[Records with scene code]
● ● ● ● ●

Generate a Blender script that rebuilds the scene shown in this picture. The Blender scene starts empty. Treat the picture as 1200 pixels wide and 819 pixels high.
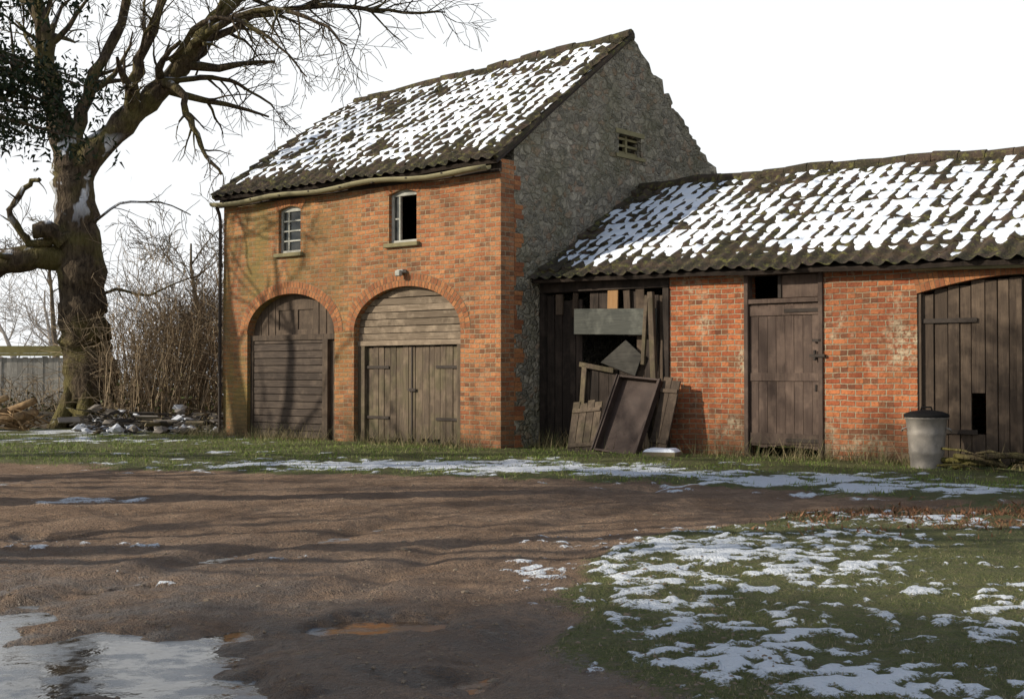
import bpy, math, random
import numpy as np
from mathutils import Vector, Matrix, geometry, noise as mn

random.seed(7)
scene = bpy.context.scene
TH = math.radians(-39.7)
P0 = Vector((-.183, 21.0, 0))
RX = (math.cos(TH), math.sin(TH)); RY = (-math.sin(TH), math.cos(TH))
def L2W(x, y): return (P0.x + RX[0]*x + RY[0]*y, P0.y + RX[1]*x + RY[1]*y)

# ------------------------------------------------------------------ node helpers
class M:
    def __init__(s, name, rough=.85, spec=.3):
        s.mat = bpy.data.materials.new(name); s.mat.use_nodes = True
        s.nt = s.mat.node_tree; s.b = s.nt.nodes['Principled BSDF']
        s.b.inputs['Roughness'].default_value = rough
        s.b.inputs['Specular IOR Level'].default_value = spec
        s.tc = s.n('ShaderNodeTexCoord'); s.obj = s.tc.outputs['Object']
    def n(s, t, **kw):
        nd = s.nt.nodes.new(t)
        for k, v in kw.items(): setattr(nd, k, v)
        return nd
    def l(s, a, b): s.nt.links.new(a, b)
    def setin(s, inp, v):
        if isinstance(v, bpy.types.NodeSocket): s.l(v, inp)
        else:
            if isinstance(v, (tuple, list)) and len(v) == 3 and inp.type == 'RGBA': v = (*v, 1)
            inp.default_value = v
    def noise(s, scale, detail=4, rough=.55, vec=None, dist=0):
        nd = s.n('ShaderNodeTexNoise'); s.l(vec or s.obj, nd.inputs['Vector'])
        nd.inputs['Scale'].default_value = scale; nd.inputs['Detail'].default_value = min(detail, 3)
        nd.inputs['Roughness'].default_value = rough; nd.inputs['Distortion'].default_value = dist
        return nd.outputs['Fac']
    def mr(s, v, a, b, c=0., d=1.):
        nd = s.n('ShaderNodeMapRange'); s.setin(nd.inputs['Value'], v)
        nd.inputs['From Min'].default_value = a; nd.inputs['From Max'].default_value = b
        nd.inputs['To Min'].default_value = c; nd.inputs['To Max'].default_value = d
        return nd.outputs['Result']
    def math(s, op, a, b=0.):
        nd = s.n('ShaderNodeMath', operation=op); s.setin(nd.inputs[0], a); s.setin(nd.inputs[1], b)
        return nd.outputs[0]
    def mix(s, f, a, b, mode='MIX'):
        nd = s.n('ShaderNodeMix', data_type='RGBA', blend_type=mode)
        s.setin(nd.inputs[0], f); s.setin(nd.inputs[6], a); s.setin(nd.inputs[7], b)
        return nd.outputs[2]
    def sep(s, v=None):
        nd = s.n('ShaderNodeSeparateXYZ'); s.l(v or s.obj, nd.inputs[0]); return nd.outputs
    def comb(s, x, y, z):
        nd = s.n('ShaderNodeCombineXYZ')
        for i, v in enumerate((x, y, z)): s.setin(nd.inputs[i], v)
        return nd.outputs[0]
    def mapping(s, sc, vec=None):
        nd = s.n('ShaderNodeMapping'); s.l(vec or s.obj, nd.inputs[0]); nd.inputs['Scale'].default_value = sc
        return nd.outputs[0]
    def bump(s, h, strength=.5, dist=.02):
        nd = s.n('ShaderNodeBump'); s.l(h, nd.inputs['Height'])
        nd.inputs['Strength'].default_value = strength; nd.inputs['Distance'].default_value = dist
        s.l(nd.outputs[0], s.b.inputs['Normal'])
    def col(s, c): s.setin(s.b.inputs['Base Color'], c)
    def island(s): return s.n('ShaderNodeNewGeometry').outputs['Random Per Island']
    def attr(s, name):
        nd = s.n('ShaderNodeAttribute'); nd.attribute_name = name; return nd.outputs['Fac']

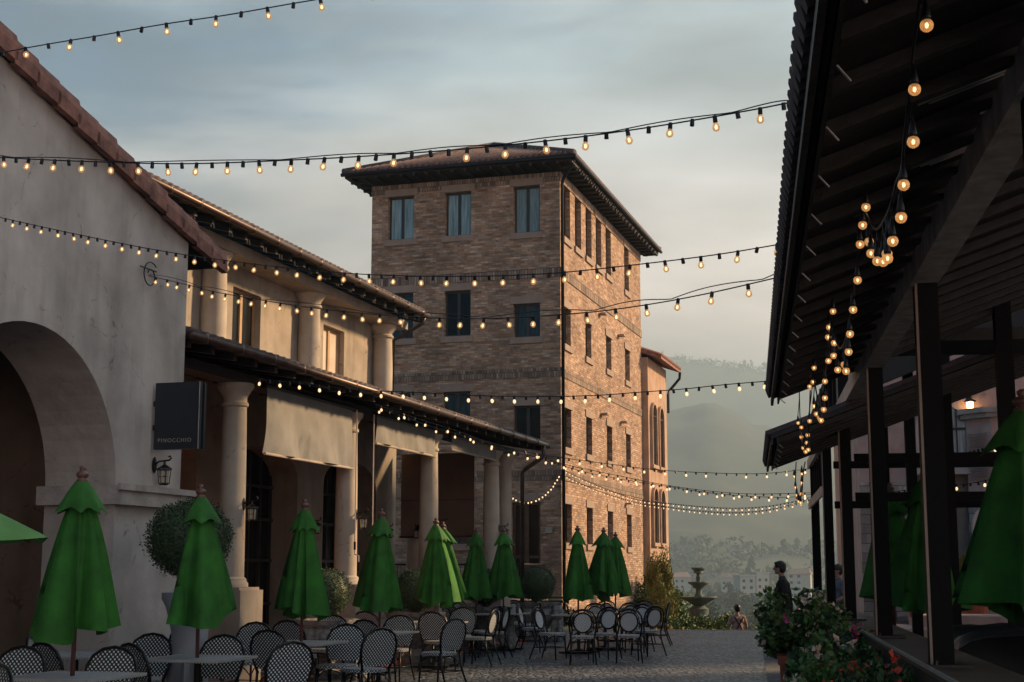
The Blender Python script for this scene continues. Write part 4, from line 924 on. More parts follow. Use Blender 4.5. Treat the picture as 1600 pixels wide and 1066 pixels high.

● ● ● ● ●

◆ Objective: Extract the lines exactly, please: the first line of the listing, the line with "def L2W(x, y): return", and every line between them, but no pictures.

◆ Exercise response:
Generate a Blender script that rebuilds the scene shown in this picture. The Blender scene starts empty. Treat the picture as 1200 pixels wide and 819 pixels high.
import bpy, math, random
import numpy as np
from mathutils import Vector, Matrix, geometry, noise as mn

random.seed(7)
scene = bpy.context.scene
TH = math.radians(-39.7)
P0 = Vector((-.183, 21.0, 0))
RX = (math.cos(TH), math.sin(TH)); RY = (-math.sin(TH), math.cos(TH))
def L2W(x, y): return (P0.x + RX[0]*x + RY[0]*y, P0.y + RX[1]*x + RY[1]*y)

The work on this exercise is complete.